In 1970, in Rio de Janeiro arises a typical carioca phenomenon: the baile funks – funk balls. This genre of music originated from the favelas of Rio de Janeiro, despite the name, is different from the funk from the United States. Funk in Rio was influenced by a new rhythm of Florida, Miami Bass, which featured songs full of eroticism and faster beats.

From 1989, when the balls started to attract more and more people, songs in Portuguese were released. The lyrics portray the daily lives of favela's inhabitants, but those weren't the only fans of funk. In the mid of the 2000's decade, funk invaded concert halls and nightclubs of the elite, becoming fashionable among young upper class.

The funk continues today in high across the country, mainly in Rio de Janeiro, and also makes quite successful among foreigners who visit Brazil.
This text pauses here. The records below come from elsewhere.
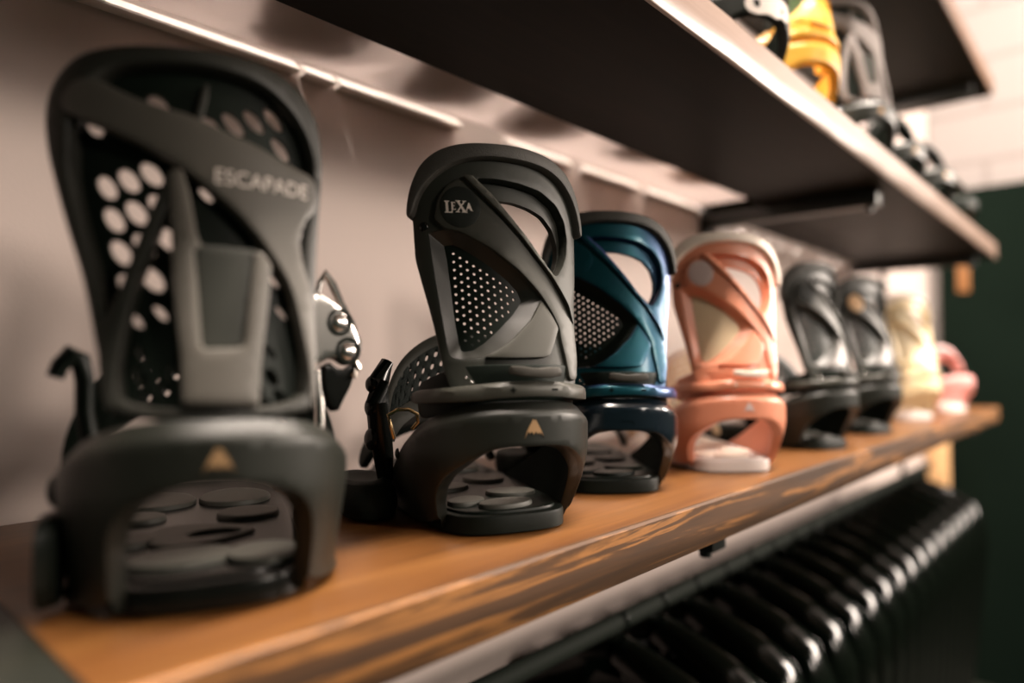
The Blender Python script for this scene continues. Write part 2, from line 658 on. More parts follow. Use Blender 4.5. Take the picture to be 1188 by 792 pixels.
def add_hoop(root, inner, mat_hoop, mat_logo, logo_size=1.0, taper=0.20, inner_skin='shade_black'):
    mp = hoop_map(67.0, taper)
    T = np.array(HOOP_TOP)

    def ztop(s):
        return np.interp(abs(s), T[:, 0], T[:, 1])

    def t1(s, z):
        d = ztop(s) - z
        k = max(0.0, 1 - max(0.0, d) / 8.5) if d < 8.5 else 0.0
        flare = 3.0 * math.exp(-((z - 60) / 25.0) ** 2) if z < 60 else 3.0
        foot = 5.0 * max(0.0, 1 - z / 10.0) ** 1.5
        return flare - 7.5 * k + foot
    bm = bmesh.new()
    ex = [(s_, ztop(s_) - dd) for s_ in np.arange(-200, 200.1, 3.0) for dd in (3.0, 7.6, 9.4)]
    sheet(bm, hoop_outline(inner), [], mp, lambda s, z: -6.5, t1, grid=4.5, bev=0.9, extra=ex)
    ho = finish(bm, 'heel_hoop', mat_hoop, root)
    bm = bmesh.new()
    poly_on(bm, [(a * logo_size * 0.95, 74 + b * logo_size * 0.9) for a, b in MOUNTAIN], mp, 2.9, 3.35)
    finish(bm, 'emblem', mat_logo, ho)
    bm = bmesh.new()
    for s in (-1, 1):
        c = mp(s * 119, 51, 3.0)
        dome(bm, c, 0.0042, 0.002, (s, 0, 0), 10, 3)
    finish(bm, 'screw', 'black_satin', ho)
    bm = bmesh.new()
    sheet(bm, hoop_outline(inner), [], mp, -8.2, -6.4, grid=8, bev=0.6)
    finish(bm, 'shade_skin', inner_skin, ho)  # added skin; in black it puts shade on the hoop's inner face
    # reinforcing lip inside the opening
    A = [(a, b) for a, b in inner]
    full = [(-a, b) for a, b in A[::-1]] + A[1:]
    B = [(a * 0.975, b - 1.2 if b > 10 else b) for a, b in full]
    bm = bmesh.new()
    strip(bm, full, B, mp, -2.0, -7.5, n=70, thick=1.8)
    finish(bm, 'inner_lip', mat_hoop, ho)
    return ho


def base_outline():
    h = [(0, 21), (20, 22), (36, 27), (45, 40), (50, 70), (57, 120), (61, 180), (62, 230), (57, 262), (40, 277), (18, 283), (0, 284)]
    return h + [(-a, b) for a, b in h[::-1][1:-1]]


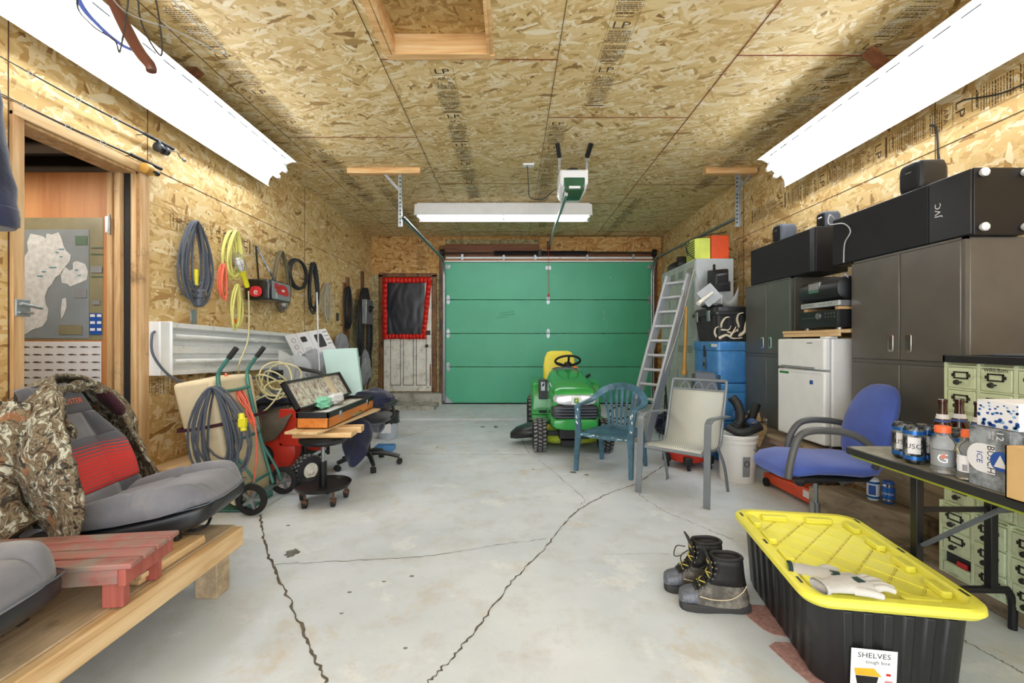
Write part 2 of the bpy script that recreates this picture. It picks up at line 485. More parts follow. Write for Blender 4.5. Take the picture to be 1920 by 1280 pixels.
def camo():
    m, nt, b = newmat('camo'); co = objco(nt)
    p = mapping(nt, co, (.3,.5,.4), (1,1,1))
    d = nz(nt, co, 5, 3)
    w = N(nt, 'ShaderNodeVectorMath', operation='MULTIPLY_ADD'); w.inputs[1].default_value = (.22,.22,.22)
    nt.links.new(d.outputs[1], w.inputs[0]); nt.links.new(p, w.inputs[2]); p = w.outputs[0]
    p1 = mapping(nt, p, (.2,.9,.1), (52, 52, 13))
    n1 = nz(nt, p1, 1, 3, .6, .8)
    out = ramp(nt, n1.outputs[0], [(.30, lin('2c241c')), (.38, lin('5a4a38')), (.46, lin('8a7a60')), (.52, lin('3a3026')), (.58, lin('a9a693')), (.67, lin('c4c4b4')), (.73, lin('6e5c46'))])
    n2 = nz(nt, mapping(nt, p, (.8,.1,.5), (8, 8, 8)), 1, 2)
    out = mix(nt, ramp(nt, n2.outputs[0], [(.63, 0.0), (.66, .8)]), out, lin('8a5c3a'))
    n3 = nz(nt, mapping(nt, p, (1.1,.3,.9), (50, 14, 22)), 1, 3)
    out = mix(nt, ramp(nt, n3.outputs[0], [(.58, 0.0), (.62, .9)]), out, lin('241e18'))
    nt.links.new(out, b.inputs['Base Color']); b.inputs['Roughness'].default_value = .9
    bump(nt, b, nz(nt, co, 25, 3).outputs[0], .4, .01)
camo()
def stripes():   # red lines that thicken towards the middle of the back panel; object z is up
    m, nt, b = newmat('seat_stripe'); co = objco(nt); sep = N(nt, 'ShaderNodeSeparateXYZ'); nt.links.new(co, sep.inputs[0])
    mth = N(nt, 'ShaderNodeMath', operation='MULTIPLY'); nt.links.new(sep.outputs[2], mth.inputs[0]); mth.inputs[1].default_value = 62
    fr = N(nt, 'ShaderNodeMath', operation='FRACT'); nt.links.new(mth.outputs[0], fr.inputs[0])
    env = ramp(nt, sep.outputs[2], [(.13, 0.0), (.18, .55), (.24, .85), (.33, .9), (.38, .55), (.42, 0.0)])
    lt = N(nt, 'ShaderNodeMath', operation='LESS_THAN'); nt.links.new(fr.outputs[0], lt.inputs[0]); nt.links.new(env, lt.inputs[1])
    out = mix(nt, lt.outputs[0], lin('5d5f68'), lin('d43a34'))
    nt.links.new(out, b.inputs['Base Color']); b.inputs['Roughness'].default_value = .9
stripes()
def mesh_fabric():
    m, nt, b = newmat('sling'); co = objco(nt)
    def st(ax, rot):
        p = mapping(nt, co, (0,0,0), (1,1,1)); w = N(nt, 'ShaderNodeTexWave', wave_type='BANDS', bands_direction='X')
        w.inputs['Scale'].default_value = 30; nt.links.new(mapping(nt, p, rot), w.inputs[0]); return w.outputs[1]
    w1 = st(0, (0, .9, 0)); w2 = st(1, (.3, -.8, 0))
    f = mix(nt, 1.0, ramp(nt, w1, [(.1, .35), (.35, 1.0)]), ramp(nt, w2, [(.1, .6), (.3, 1.0)]), 'MULTIPLY')
    out = mix(nt, f, lin('6e706c'), lin('d3d4ca')); nt.links.new(out, b.inputs['Base Color']); b.inputs['Roughness'].default_value = .7
mesh_fabric()
XL, XR, YB, ZC, YN = -2.58, 2.745, 8.363, 3.13, -1.6
def S(name, mat, fn, **k):
    g = G(); fn(g); return g.build(name, mat, kind='structure', **k)
S('floor', 'concrete', lambda g: g.box((XL-.2, YN, -.1), (XR+.2, 6.93, 0)))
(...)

Names like MC Naldo, MC Marcinho, Tati Quebra Barraco and Bonde Tigrão make a lot of success.

Although funk is a very successful style in Brazil, it's target of strong criticism from society because of creative poverty, by presenting an obscene and vulgar language, and to it's incitement to violence and to consumption and trafficking of drugs.

Axé Music

Axé emerged in the state of Bahia in the 1980s during the demonstrations of the Carnival of Salvador, mixing frevo from Pernambuco, african-Brazilian rhythms, reggae, merengue, forró, maracatu and other rhythms african-Latinos.

In 1985, the song Fricote, by Luiz Caldas, officially inaugurated the movement axé music, characterized by strong use of Brazilian instruments of percussion and by lyrics about the sensuality of the body, the sway of the hips and dances, the irony and the double meanings.

The word “axé” is a religious greeting which means positive energy, used in Candomblé and Umbanda – religions with African origins are very common and practice in Bahia. With the push of the media, the axé music quickly spread throughout the country with the completion of off-season carnivals, the Micaretas.

This style strengthened with a great market potential, producing successes throughout the whole year, with the biggest names being Daniela Mercury, Ivete Sangalo, Claudia Leitte, among others.